Il y a de par le monde
toute une série de peuples comme ça, des peuples à l’image phagocytée par les mouvements armés qui combattent (ou prétendent combattre) pour la défense de leur identité et de leur territoire, au point qu’il s’avère quasiment impossible lorsqu’on les rencontre, de ne pas avoir à prononcer une seule fois au cours de la discussion l’acronyme qui leur est accolé. Eux-mêmes se retrouvent paradoxalement prisonniers des luttes menées en leur nom, qu’ils les encouragent ou non par ailleurs – Basque-E.T.A., Irlandais-İ.R.A., Corse-F.L.N.C., Colombiens-F.A.R.C., Kurde-P.K.K., etc.
La prochaine fois, j’aimerais croiser le chemin d’un Kurde et que celui-ci me parle des gros lapins blancs qu’il a vus gambader au-dessus des nuages.

" Je suis Turc mais mon pays, c’est l’Allemagne.
J’ai vécu cinquante ans en Allemagne, j’ai travaillé chez Schneider… La culture turque est en-dessous. Culture allemande, française, anglaise, espagnole, oui, mais culture turque en-dessous. En Turquie, il y a 53% d’analphabètes. En France, en Allemagne, il n’y en a pas…et même en Roumanie… J’ai vécu à l’allemande : des fruits, des légumes, du sport. Pas de cigarettes, très peu d’alcool. J’ai quatre-vingt huit ans (on lui en donne soixante-dix!). Vous connaissez l’expression : « Une pomme par jour fait fuir le docteur » ?
L’homme se tient droit dans son polo bleu marine. J’observe ses yeux clairs, les traits de son visage qui manquent cruellement d’expressivité. Même ses cheveux jaunasses, qu’il n’a de cesse de replacer d’un geste furtif, semblent figés sur sa tête. L’intérieur de sa maison est à son image : raide, immobile. Mais vraie que bâtie il y a cinquante ans, on lui en donne aussi vingt de moins.

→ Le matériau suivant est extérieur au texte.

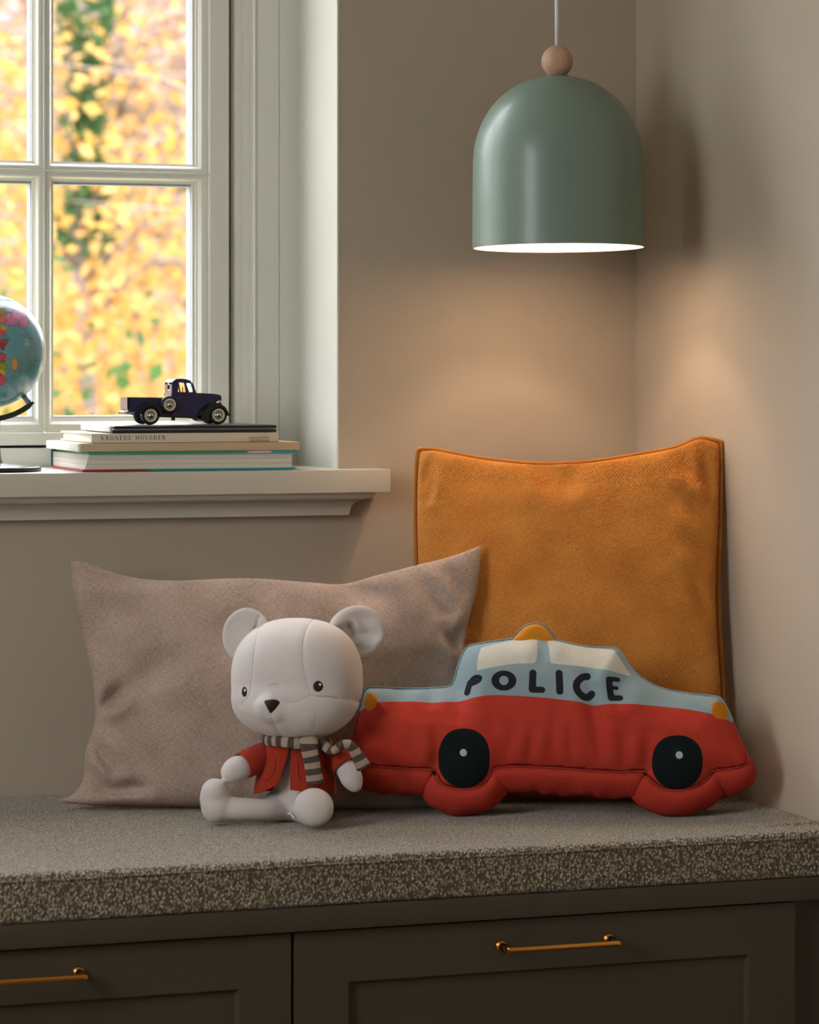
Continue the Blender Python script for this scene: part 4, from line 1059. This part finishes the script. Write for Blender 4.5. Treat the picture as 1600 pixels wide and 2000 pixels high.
font_text('publisher_name', 'Jyllands-Posten', bx(487), bx(526), bz(506, 862), .0050, yb0-.00015, M['ink'], C_)
v_, f_ = lathe([(.0016, 0), (.0026, 0)], (bx(516), yb0-.0002, bz(516, 852.3)), 16, 'y'); mesh('publisher_emblem', v_[:9*2], [g for g in f_ if max(g) < 18], M['gold_ink'], C_, smooth=False)
# D: slim black hinged case
zD1 = bz(300, 831.2); xD0, xD1 = bx(219), bx(540); yD = left_back(160, xD0)
D_ = thing('disc_case', ((xD0+xD1)/2, (yb0+yD)/2, zC1), 'slim black folder with a grey side edge, topmost of the stack under the toy truck', 'case')
M['blackp'] = simple('black_satin_plastic', (34, 35, 36), .35); M['greyp'] = simple('clear_grey_plastic', (208, 208, 214), .4)
hz_ = (zD1-zC1)
box('lower_shell', xD0, xD1, yb0, yD, zC1, zC1+hz_*.42, M['blackp'], D_, .0016, 3)
box('upper_shell', xD0+.003, xD1+.0005, yb0, yD, zC1+hz_*.56, zC1+hz_-.0003, M['blackp'], D_, .0016, 3)
box('inner_tray', xD0+.002, xD1-.004, yb0+.004, yD-.002, zC1+hz_*.40, zC1+hz_*.6, M['greyp'], D_)
box('side_edge', xD0-.0025, xD0+.0005, yb0+.006, yD-.002, zC1+hz_*.16, zC1+hz_*.93, M['greyp'], D_, .0008)

# ------------------------------------------------------------------ toy pickup truck
M['navy'] = simple('navy_gloss_enamel', (20, 24, 70), .16, .5, coat=.6); M['tyre'] = simple('black_rubber', (18, 18, 18), .55)
M['blk'] = simple('black_gloss_enamel', (14, 14, 18), .2, .5, coat=.4)
M['chrome'] = simple('chrome', (205, 200, 190), .18, .5, 1); M['whitewall'] = simple('off_white_tyre_wall', (205, 200, 184), .5)
kx = 1/7097*1.0; YT0 = .012; TWd = .058      # near side plane, width
def tX(zx): return XY(200+zx/5.714, YT0)
zw0 = zD1
def tZ(zy): return zw0+(637-zy)/5.714/ (FPX/ (4.95))
truck = thing('toy_truck', ((tX(290)+tX(1350))/2, YT0+TWd/2, zw0), 'small navy blue vintage toy pickup truck parked on the book stack', 'toy')
def side_prism(name, P, y0, y1, mat, bevel=.001, seg=3, smooth=True, par=truck):
    bm = bmesh.new(); add_prism(bm, [(tX(a), tZ(b)) for a, b in P], y0, y1, axis=1); return bm_link(name, bm, mat, par, bevel=bevel, seg=seg)
a, b = YT0+.002, YT0+TWd-.002
# bed: side boards, front board, tailgate, floor
bed = thing('bed', (0, 0, 0)); bed.parent = truck; bed.location = Vector((tX(480), YT0+TWd/2, tZ(540)))-Vector(truck.location)
for y in (a+.004, b-.008): side_prism('bed_side', [(290, 342), (700, 346), (700, 520), (640, 540), (330, 520), (290, 470)], y, y+.003, M['navy'], .0007, 2, par=bed)
side_prism('tailgate', [(288, 342), (304, 342), (304, 480), (288, 470)], a+.004, b-.005, M['navy'], .0006, 2, par=bed)
side_prism('bed_floor', [(300, 470), (700, 470), (700, 500), (300, 500)], a+.006, b-.007, M['navy'], .0003, 1, par=bed)
# cab with roof, real window openings
def arcp(cx, cy, r, a0, a1, n): return [(cx+r*math.cos(math.radians(a0+(a1-a0)*i/n)), cy-r*math.sin(math.radians(a0+(a1-a0)*i/n))) for i in range(n+1)]
cab = thing('cab', (0, 0, 0)); cab.parent = truck; cab.location = Vector((tX(930), YT0+TWd/2, tZ(540)))-Vector(truck.location)
side_prism('cab_body', [(780, 298), (1062, 296), (1075, 330), (1110, 560), (900, 560), (780, 540)], a+.004, b-.004, M['navy'], .0018, 4, par=cab)
roof_o = [(790, 305), (790, 200), (800, 168), (830, 148), (880, 142), (940, 146), (990, 162), (1015, 185), (1040, 235), (1064, 302)]
side_prism('roof', [(790, 196), (800, 168), (830, 148), (880, 142), (940, 146), (990, 160), (1018, 190), (1000, 196), (940, 184), (860, 184), (815, 196)], a+.005, b-.005, M['navy'], .0025, 4, par=cab)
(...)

« Je suis un Belge tronqué,
se présente l’homme dans le hall de l’hôtel. C'est à dire que je suis Turc mais je vis à Liège. Je suis boucher. Ce que vous entreprenez est admirable, vraiment quel courage ! S’il y avait plus de gens comme vous, le monde se porterait bien mieux. C’est votre foi qui vous porte ?... Un sentiment profond pour l’humanité… d’accord. »
Sabina annonce qu’elle est Roumaine. « Ah, des Roumains, il y en a des bons et des moins bons ! s’exclame notre homme. En Belgique, qu’est-ce qu’ils font ? Ils viennent avec leur ferraille… Je ne comprends pas pourquoi l’Europe a accepté d’intégrer la Roumanie et la Bulgarie. C’est incroyable. La Turquie, ça fait cinquante ans qu’elle attend et pourtant son niveau économique est bien plus élevé. Il y a là-dedans des questions politiques… politiques et religieuses… Moi, je suis ici pour me marier. Le douze octobre. Ma future femme est Azérie, mais Azérie côté Turquie. De toute façon les Azéris sont des Turcs. Nous parlons la même langue. Vous qui allez en Chine, vous savez pourquoi les Chinois ont construit à l’époque la grande muraille? Pour se protéger de l’invasion des Turcs. Nous venons de là-bas. Il y a des millions de Turcs en Chine, les Ouigours, exactement. En fait, toute l’Asie centrale est turque. »

« Oh, Roumaine! sourit Hussein à Sabina.
Il y a beaucoup de Roumaines en Turquie. Elles travaillent bien… » Il sait de quoi il parle, le taulier, il a dirigé voilà quelques années une fabrique de savon quelque part en Transylvanie, région où vivent encore ses deux frères. Quand un commerçant du pays vous dit ça – « Elles travaillent bien, les Roumaines », on s’en est aperçu, traduisez par : les Roumaines travaillent pour trois fois rien, corvéables à merci. Hussein agite quatre de ses doigts : eh oui, une Roumaine abat le travail de quatre personnes ! D’ailleurs il ne perd pas le nord, l’ex-savonneux : si Sabina pouvait lui dégoter deux de ses compatriotes pour venir besogner dans son restaurant, ça ferait bien son affaire.